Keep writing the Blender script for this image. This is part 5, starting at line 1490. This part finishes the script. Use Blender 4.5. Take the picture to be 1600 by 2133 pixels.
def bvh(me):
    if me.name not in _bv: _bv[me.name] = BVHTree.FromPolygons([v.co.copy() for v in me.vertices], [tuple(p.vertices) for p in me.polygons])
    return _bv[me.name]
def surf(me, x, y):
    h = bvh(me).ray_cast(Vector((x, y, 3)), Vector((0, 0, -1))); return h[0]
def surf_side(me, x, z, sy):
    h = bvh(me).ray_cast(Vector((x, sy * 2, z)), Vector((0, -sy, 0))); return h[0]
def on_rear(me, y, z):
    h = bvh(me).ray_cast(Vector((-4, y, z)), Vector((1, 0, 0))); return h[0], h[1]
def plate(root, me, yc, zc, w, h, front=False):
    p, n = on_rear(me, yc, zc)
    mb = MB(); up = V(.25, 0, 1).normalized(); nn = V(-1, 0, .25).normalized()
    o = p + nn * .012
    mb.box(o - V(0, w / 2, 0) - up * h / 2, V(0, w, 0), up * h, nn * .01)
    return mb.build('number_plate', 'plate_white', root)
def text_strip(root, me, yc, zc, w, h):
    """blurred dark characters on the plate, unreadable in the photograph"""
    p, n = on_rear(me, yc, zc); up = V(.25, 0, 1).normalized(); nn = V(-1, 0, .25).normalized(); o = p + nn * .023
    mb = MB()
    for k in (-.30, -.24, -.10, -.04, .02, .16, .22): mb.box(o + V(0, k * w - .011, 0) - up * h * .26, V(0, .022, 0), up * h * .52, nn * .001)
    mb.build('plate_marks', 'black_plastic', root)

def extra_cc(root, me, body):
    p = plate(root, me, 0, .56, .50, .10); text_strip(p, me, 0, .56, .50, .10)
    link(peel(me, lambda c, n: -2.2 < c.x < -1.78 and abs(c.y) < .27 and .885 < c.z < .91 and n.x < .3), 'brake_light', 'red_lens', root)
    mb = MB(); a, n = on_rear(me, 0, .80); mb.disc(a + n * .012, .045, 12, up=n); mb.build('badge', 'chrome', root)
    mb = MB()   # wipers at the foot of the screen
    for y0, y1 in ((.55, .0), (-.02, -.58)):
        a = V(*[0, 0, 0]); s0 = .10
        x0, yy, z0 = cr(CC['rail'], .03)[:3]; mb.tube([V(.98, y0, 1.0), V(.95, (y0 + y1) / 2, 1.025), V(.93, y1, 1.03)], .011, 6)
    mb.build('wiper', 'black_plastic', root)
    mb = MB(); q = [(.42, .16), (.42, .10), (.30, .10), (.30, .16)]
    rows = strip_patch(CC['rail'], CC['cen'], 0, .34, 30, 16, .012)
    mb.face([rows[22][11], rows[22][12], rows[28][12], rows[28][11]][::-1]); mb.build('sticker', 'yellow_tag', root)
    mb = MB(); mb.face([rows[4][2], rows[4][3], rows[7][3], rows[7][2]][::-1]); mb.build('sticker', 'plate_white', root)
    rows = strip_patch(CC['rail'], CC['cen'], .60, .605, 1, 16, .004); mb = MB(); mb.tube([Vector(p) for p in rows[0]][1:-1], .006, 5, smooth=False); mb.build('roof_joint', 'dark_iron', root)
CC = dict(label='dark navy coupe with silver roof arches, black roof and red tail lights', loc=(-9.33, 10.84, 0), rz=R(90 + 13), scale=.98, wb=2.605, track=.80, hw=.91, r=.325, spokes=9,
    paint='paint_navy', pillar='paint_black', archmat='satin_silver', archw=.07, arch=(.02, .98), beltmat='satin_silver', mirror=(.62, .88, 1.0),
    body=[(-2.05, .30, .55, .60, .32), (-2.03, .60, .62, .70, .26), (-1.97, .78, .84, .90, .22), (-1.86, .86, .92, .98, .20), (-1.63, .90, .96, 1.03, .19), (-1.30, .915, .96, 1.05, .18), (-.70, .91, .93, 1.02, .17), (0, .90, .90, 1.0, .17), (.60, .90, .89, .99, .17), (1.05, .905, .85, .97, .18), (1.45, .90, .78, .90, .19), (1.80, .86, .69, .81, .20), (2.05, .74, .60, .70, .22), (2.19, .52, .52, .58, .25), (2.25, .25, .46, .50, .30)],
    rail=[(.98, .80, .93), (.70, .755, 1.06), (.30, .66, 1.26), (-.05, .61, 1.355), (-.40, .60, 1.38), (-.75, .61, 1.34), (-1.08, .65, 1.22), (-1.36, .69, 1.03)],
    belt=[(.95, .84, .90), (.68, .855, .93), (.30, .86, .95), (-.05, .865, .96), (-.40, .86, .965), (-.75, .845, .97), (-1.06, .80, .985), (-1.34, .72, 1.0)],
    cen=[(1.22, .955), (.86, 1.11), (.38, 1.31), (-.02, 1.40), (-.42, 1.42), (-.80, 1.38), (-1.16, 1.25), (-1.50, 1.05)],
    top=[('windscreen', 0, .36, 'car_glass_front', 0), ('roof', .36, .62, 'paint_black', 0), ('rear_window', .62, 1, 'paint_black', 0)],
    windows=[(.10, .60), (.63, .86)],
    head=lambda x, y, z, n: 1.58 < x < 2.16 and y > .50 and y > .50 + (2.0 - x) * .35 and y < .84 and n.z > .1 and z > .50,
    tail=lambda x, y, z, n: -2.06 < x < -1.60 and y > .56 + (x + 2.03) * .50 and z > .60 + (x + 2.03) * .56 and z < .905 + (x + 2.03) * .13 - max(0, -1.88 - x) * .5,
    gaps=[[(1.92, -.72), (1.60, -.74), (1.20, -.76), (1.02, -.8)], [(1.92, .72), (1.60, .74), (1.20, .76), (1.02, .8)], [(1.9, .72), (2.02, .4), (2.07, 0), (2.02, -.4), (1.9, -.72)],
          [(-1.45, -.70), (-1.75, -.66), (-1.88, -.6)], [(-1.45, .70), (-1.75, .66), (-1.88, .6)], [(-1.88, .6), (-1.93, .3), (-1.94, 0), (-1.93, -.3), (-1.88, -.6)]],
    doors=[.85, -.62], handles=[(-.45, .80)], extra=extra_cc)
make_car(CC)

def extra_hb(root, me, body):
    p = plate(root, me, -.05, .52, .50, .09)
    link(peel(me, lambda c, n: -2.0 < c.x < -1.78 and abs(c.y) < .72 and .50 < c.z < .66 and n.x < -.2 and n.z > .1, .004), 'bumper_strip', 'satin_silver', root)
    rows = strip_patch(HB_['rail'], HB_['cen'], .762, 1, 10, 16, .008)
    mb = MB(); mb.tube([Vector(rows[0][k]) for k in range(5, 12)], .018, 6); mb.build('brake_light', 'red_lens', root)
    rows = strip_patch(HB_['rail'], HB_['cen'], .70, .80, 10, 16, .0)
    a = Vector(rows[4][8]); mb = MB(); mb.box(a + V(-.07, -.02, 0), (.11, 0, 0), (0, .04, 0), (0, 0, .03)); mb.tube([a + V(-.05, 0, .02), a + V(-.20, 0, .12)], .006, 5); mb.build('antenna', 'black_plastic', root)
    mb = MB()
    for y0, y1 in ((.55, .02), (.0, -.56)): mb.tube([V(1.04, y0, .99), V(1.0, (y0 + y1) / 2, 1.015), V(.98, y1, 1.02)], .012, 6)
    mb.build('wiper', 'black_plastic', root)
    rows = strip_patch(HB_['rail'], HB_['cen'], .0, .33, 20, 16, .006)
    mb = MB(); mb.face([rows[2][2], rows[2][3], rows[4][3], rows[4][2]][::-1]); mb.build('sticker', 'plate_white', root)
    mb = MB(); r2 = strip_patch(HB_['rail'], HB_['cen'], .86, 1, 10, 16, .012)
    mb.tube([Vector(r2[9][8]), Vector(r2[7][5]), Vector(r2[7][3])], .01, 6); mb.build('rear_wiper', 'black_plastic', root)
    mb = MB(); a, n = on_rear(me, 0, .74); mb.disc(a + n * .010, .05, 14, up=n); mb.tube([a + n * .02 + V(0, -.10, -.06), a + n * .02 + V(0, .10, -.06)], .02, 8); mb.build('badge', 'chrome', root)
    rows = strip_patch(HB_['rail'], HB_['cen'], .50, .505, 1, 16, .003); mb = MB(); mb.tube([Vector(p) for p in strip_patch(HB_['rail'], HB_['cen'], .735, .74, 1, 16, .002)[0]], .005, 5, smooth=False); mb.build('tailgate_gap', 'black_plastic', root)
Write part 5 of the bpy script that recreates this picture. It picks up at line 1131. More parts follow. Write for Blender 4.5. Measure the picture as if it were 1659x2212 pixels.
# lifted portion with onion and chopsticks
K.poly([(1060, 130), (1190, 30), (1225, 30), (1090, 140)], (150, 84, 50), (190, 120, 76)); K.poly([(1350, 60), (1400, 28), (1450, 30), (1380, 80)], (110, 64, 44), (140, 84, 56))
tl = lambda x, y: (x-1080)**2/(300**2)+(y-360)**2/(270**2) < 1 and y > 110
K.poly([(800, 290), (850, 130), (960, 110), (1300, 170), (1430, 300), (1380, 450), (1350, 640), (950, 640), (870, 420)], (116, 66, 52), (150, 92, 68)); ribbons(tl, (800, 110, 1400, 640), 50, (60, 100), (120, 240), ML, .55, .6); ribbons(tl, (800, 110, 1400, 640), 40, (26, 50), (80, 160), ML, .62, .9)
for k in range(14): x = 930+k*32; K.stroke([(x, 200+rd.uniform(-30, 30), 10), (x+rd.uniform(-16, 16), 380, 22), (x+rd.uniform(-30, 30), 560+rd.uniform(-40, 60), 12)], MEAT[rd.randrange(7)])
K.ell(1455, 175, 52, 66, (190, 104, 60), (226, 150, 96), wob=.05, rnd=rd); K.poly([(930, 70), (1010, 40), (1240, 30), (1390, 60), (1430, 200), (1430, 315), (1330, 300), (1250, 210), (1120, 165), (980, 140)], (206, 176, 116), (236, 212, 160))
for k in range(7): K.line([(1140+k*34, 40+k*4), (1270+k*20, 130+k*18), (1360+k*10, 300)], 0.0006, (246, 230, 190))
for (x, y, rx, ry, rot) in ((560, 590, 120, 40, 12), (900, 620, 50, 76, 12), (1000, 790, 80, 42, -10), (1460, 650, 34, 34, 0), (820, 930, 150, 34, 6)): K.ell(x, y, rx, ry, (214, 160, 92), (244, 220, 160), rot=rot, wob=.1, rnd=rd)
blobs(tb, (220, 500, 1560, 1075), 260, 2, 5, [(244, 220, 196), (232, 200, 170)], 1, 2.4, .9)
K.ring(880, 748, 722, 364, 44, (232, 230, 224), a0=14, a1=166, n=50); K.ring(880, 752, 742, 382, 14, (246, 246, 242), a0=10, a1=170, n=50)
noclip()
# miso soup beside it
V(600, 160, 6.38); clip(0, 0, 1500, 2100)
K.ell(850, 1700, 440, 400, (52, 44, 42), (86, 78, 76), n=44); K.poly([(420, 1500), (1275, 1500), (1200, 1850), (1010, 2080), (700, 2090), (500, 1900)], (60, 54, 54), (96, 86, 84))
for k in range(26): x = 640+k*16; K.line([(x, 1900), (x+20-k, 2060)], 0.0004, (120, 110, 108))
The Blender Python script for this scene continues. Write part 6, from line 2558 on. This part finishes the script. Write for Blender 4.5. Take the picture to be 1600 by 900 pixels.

What you have to do
Locate each line containing the string "finishes" and show it.

Task result
Keep writing the Blender script for this image. This is part 5, starting at line 1490. This part finishes the script. Use Blender 4.5. Take the picture to be 1600 by 2133 pixels.
The Blender Python script for this scene continues. Write part 6, from line 2558 on. This part finishes the script. Write for Blender 4.5. Take the picture to be 1600 by 900 pixels.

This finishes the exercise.